I think of things like, “If I have another baby, and then wait for them both to be in school, and then go back to work…will I still be….smart?” I’m not sure. Or, if I waited that long to go back to get my doctorate and counsel, would I be too old? I feel like I might be too old. It’d be nice if life were significantly longer, with more time, more childcare, more money, and less pressure.

(Interestingly enough, I’m not sure where this fits, but there is an occupational crisis scale and several studies looking at people who suffer from ‘occupational crisis’s, and most of them were women in the psychology profession…(twilight theme music…)

So, while some of my whims are truly that, just whims, some aren’t. It’s really hard to tell the difference. Do I really want to work or go back to school right now, or maybe I’m just looking for something to make me feel like I did when I was in grad school. If I’m really honest, I loved studying, I love solving problems and writing papers. I loved my internship, I loved running groups and counseling…it was just fun.

For now I’ll lay off cruising the internet looking at admission policies and scholarships and deadlines…I really think we are a grass is greener culture, but hopefully I’ll soon figure out exactly it is I’m looking for.

That last paragraph sounded a lot like what a drippy background narrator would say during the intro to a WB show, but you get my drift.

 

I need to go to Hawaii. Among other things.

My mom and I stood in her bathroom tonight trying on wigs that she bought for the impending head shave, and I realized several things.

First and foremost, I don’t really make an attractive blonde.

Secondly, I always thought I’d deal with crisis better.

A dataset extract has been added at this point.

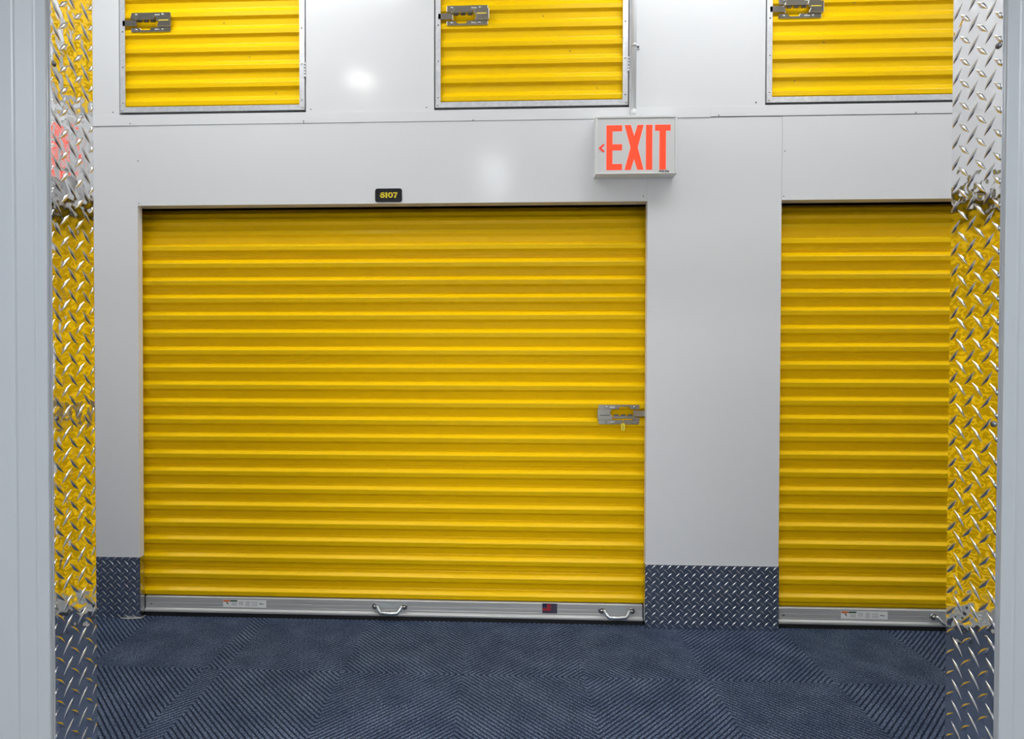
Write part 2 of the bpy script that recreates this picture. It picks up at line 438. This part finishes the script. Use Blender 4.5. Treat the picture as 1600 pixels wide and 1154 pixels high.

I also thought I was really okay with it when Tony and I cancelled our vacation to Hawaii in December. But I think the thought of sunshine was actually really keeping me going for a while. Tonight, as Tony and I drove up to Mount Vernon, I looked outside at the cold, dark, gross brown snow, and then back at Tony, and

told him that I really think its an emergency that we take this trip. Apparently the crazed look in my eyes prompted him to agree. I think its okay to need some sun. I’m rebooking this weekend.

Lastly, I’m not sure if I know what it looks like to deal with things “healthily” anymore. I always thought a counseling degree would prepare me better to handle adversity, but apparently counselors are some of the craziest people out there. Oh well, at least we’re entertaining as we socially circle the drain.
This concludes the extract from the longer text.